![](2016_11_22_unfixable_bug/dod.png) The Unfixable Bug # The Unfixable Bug

November 22, 2016

It was my second year of university, and I was spending my spare time creating an off-road car racer. I started off with a procedural heightmap generator (based on good old Perlin noise), some texture blending, volumetric fog and water with reflections and refractions. This was all the rage back in 2004! The next step was adding a car – and here is where my trouble started. Before modeling a pretty car I started with something simpler: a box. I coded up a simple red box and dropped it into the terrain. I launched the game, but the box where nowhere to be found. I had dropped it in the middle of the terrain so I could more easily spot it (it was after all a small box in a large, random terrain) – but I couldn't find it. The thing about graphics programming is that it can be quite tricky to find the source of a bug. You can't attach a debugger to a pixel shader (not back in 2004 anyway), nor can you log what is happening. What this leaves you is tinkering: playing around with parameters until you find something that has an effect, and then try to reason logically from there.
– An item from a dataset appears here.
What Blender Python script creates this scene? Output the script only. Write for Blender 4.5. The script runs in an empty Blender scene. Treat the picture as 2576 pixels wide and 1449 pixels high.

After eyeing my code carefully I started playing around with a few parameters. At one point I changed the color of the box to white, relaunched the game (I didn't have hot-reloading) and – there it was! A nice little box sitting in the landscape. Finally I was getting somewhere! Maybe I was mixing up my red, green and blue channels with the alpha (opacity) channel? I checked the code again, but found nothing wrong. I changed the color to blue, and the box was again visible. I changed it back to red, and it was gone. This was weird. Why would the box only be visible when it has a certain color? I checked the pixel shader. I checked the render modes. I even checked the stencil settings. Everything seemed OK – but why was my box invisible when it was red? And only when it was red? I could find it when it was blue, white, black and purple. I tried resetting the color to red again and – _WTH!?_ – there it was! I was back where I started code-wise, but now the box was visible again. I looked away from the screen _stunned_. When I looked back again, the box was gone. Then it wasn't. And then it was. And then I was enlightened. The box had been there all along. You see, the bug was not in the software. The bug wasn't even in the hardware. The bug was in wetware. As it turned out, the reason I couldn't see the red box in the green landscape was simple: I am red-green color blind.